Aber Sie schränken doch den Elternwillen ein, wenn die Eltern eines gut geförderten Kindes mit ansehen müssen, dass ihre ganze Unterstützung umsonst war, weil ihr Kind im Lostopf scheitert.

Im Gegenteil. Künftig haben diese Eltern doch viel mehr Aussichten! Früher mussten die stark nachgefragten Spitzenschulen auch Kinder mit schwacher Gymnasialempfehlung nehmen, weil letztlich die Wohnortnähe den Ausschlag gab. Jetzt kann die Schule sich die besten Schüler selbst aussuchen, und davon profitieren genau die Kinder, die stark gefördert wurden. Ich halte fest: Ein gymnasialempfohlenes Kind wird auf jeden Fall einen Gymnasialplatz bekommen. Wenn ich alle möglicherweise ungeeigneten Kinder außen vor halten will, muss ich den Elternwillen beschneiden. Das will ich nicht.

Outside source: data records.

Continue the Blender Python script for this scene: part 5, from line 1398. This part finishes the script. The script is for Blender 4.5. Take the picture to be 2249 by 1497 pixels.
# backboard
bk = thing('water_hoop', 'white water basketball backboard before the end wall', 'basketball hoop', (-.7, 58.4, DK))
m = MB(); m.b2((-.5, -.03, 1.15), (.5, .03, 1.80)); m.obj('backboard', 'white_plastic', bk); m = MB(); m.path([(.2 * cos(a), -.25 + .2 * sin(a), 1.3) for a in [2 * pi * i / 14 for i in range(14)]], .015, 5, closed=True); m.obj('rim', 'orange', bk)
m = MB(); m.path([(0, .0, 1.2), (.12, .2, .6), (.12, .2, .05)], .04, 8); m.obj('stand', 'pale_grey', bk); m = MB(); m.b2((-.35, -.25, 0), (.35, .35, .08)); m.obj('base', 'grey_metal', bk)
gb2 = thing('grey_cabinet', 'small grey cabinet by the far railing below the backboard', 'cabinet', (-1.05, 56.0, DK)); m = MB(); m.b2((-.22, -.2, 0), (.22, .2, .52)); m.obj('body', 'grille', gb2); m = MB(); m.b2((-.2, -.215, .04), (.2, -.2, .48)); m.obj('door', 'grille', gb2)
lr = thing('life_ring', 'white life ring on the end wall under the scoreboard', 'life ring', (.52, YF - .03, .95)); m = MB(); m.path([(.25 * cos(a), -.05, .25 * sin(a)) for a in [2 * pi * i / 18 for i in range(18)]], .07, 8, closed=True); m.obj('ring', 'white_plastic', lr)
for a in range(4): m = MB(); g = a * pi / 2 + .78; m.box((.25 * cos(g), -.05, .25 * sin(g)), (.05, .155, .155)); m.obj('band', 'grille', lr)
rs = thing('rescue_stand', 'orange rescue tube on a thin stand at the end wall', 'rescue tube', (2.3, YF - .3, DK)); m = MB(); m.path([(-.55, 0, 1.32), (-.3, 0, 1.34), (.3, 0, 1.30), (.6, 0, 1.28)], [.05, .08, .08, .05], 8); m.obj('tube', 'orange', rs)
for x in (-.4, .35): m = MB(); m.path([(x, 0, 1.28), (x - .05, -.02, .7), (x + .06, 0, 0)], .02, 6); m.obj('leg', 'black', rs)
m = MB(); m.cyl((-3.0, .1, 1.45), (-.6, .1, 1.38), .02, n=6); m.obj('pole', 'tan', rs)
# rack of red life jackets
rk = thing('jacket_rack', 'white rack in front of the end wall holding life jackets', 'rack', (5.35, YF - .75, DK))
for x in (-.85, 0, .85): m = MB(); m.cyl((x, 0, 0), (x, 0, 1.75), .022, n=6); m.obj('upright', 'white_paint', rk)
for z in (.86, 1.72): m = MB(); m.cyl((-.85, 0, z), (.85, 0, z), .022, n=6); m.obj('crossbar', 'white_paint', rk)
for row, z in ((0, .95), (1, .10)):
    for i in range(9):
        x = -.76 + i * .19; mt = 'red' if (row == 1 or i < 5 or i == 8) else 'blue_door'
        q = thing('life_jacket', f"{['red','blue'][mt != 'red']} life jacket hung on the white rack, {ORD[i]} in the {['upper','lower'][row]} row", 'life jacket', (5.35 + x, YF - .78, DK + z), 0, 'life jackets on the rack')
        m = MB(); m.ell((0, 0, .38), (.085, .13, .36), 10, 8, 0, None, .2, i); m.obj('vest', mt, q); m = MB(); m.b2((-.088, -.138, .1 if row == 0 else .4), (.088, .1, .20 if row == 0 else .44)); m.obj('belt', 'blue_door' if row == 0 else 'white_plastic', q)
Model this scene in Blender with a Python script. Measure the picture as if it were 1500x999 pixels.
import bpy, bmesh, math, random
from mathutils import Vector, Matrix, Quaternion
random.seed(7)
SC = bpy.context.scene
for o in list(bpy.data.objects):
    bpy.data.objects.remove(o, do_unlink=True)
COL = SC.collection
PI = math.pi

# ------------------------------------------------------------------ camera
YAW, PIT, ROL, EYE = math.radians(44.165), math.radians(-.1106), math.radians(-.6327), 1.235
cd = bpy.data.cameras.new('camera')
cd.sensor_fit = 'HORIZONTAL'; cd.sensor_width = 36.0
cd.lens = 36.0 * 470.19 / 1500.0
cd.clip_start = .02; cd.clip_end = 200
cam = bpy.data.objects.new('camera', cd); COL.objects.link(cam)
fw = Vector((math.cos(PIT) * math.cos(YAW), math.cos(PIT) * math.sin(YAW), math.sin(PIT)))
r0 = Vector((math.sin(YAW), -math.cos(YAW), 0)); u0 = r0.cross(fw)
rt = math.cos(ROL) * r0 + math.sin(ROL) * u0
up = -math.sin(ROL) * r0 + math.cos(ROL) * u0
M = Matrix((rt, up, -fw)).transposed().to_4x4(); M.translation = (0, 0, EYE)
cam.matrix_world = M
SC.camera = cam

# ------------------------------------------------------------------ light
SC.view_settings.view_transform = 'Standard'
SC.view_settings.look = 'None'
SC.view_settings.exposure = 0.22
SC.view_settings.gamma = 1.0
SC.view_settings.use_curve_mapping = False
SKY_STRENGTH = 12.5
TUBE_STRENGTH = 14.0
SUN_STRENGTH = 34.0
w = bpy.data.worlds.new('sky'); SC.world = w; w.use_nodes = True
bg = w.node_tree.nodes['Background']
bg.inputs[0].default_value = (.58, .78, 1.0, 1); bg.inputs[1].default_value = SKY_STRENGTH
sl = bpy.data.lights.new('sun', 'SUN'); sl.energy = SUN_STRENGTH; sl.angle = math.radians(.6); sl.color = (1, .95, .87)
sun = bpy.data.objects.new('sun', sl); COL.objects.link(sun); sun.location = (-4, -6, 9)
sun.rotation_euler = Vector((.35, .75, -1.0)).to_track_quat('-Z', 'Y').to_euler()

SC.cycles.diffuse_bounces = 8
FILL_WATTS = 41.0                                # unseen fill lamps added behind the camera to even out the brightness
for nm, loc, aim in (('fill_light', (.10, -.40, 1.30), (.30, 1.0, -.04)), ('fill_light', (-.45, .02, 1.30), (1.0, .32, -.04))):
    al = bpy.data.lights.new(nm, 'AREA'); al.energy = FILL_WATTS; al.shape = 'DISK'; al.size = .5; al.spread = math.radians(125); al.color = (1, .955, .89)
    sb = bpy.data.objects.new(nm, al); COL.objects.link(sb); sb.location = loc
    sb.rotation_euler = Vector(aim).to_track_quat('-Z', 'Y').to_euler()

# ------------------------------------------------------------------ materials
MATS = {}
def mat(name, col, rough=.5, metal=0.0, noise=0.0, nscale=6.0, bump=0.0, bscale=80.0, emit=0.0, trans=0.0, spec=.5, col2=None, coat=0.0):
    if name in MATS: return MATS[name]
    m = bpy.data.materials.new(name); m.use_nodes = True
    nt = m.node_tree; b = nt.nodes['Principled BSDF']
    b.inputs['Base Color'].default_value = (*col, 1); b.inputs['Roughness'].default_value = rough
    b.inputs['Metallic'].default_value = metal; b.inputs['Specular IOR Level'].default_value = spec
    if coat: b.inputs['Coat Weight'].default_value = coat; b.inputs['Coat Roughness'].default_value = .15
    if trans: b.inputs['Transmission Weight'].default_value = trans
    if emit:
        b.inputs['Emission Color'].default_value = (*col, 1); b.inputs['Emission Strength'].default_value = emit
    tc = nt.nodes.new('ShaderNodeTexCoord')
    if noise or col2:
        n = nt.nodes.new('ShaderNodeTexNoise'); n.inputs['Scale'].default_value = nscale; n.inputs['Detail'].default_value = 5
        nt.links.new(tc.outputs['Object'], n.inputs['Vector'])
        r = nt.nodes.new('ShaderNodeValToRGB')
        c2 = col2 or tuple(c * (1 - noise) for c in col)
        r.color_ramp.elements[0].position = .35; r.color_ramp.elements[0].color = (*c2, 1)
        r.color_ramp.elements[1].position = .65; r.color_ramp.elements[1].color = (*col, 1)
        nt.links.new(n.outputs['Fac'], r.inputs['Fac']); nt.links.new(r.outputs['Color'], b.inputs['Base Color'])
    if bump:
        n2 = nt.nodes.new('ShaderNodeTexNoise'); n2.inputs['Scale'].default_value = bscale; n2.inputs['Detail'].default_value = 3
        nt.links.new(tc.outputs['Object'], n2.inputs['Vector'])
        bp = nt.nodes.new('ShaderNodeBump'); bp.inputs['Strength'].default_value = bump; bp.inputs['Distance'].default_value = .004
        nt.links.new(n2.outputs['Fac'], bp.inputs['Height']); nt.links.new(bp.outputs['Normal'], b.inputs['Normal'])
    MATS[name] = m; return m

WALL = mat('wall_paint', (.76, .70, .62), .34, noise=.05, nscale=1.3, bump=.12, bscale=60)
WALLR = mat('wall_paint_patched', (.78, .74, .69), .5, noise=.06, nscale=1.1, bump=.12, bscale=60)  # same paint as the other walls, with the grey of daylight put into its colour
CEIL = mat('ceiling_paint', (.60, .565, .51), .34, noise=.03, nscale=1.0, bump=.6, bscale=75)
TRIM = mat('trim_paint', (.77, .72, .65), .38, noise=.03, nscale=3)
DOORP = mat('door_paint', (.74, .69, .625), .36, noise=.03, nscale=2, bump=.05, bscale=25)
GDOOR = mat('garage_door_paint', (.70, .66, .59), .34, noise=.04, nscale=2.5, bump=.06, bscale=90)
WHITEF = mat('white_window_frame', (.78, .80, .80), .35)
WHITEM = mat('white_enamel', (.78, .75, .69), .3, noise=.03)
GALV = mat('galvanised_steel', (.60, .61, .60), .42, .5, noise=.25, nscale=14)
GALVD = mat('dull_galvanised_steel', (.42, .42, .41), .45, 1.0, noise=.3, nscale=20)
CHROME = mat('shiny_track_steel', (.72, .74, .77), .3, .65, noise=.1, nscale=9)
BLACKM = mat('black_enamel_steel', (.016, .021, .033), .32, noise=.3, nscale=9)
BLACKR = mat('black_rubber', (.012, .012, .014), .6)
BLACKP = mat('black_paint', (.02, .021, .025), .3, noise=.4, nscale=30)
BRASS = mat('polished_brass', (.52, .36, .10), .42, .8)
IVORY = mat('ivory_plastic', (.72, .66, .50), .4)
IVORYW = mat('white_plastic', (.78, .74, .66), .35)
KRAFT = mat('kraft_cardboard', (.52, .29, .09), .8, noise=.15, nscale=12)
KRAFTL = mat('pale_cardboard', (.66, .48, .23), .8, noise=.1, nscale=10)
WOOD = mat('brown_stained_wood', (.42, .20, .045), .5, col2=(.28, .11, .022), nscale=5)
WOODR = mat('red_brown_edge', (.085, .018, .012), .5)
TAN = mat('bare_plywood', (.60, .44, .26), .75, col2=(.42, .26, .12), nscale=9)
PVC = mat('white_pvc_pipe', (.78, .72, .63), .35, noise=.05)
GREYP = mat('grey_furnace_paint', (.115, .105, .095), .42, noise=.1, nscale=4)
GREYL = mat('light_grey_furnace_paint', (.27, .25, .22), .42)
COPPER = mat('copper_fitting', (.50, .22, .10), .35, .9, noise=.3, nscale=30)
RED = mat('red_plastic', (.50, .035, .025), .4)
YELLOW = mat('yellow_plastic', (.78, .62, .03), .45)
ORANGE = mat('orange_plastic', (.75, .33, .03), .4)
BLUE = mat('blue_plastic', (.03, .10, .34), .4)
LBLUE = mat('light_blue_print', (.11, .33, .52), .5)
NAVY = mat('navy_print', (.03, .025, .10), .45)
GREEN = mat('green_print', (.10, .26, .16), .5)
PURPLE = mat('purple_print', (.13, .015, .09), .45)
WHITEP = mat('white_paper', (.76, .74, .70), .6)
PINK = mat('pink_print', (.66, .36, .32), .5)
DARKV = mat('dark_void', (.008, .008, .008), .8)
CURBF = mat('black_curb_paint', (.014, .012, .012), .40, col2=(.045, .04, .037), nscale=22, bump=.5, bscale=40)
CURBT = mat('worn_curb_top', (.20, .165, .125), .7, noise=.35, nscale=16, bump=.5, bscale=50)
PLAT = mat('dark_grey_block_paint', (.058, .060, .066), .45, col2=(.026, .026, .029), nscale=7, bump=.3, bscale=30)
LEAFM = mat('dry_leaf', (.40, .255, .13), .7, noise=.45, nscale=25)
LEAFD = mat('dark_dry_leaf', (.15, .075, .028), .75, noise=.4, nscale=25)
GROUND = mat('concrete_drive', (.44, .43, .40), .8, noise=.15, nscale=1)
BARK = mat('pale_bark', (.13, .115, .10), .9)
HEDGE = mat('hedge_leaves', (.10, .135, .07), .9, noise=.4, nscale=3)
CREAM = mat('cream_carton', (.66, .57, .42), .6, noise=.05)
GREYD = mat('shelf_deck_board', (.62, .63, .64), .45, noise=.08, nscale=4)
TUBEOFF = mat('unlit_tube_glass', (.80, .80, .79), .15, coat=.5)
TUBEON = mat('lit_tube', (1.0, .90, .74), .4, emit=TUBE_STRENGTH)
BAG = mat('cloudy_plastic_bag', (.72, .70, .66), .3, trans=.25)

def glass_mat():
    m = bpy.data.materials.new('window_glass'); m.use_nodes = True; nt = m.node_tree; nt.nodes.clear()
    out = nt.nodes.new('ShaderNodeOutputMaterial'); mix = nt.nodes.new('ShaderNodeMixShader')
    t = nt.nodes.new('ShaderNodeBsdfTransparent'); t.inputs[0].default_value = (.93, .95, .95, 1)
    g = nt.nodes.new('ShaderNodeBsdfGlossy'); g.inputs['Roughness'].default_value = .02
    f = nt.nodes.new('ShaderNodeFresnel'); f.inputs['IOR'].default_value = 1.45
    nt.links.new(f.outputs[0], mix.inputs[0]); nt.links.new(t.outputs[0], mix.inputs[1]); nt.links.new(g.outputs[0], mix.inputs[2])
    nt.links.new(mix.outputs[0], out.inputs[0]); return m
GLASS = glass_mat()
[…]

Halten Sie daran fest, 2010/11 mit der Einführung der Sekundarschulen zu beginnen, obwohl die Umbauten der Schulen und die Fortbildungen der Lehrer erst anlaufen und obwohl viele Eltern die neue Lage nicht richtig einschätzen können?

Indem man die Reform zusätzlich hinauszögert, schafft man nur Unsicherheit. Die Zustimmung zu dem eigentlich relevanten Punkt, nämlich zu einem zweigliedrigen Schulsystem mit mehr Ganztagsangeboten und individueller Förderung, ist so groß, dass man nicht mehr warten sollte.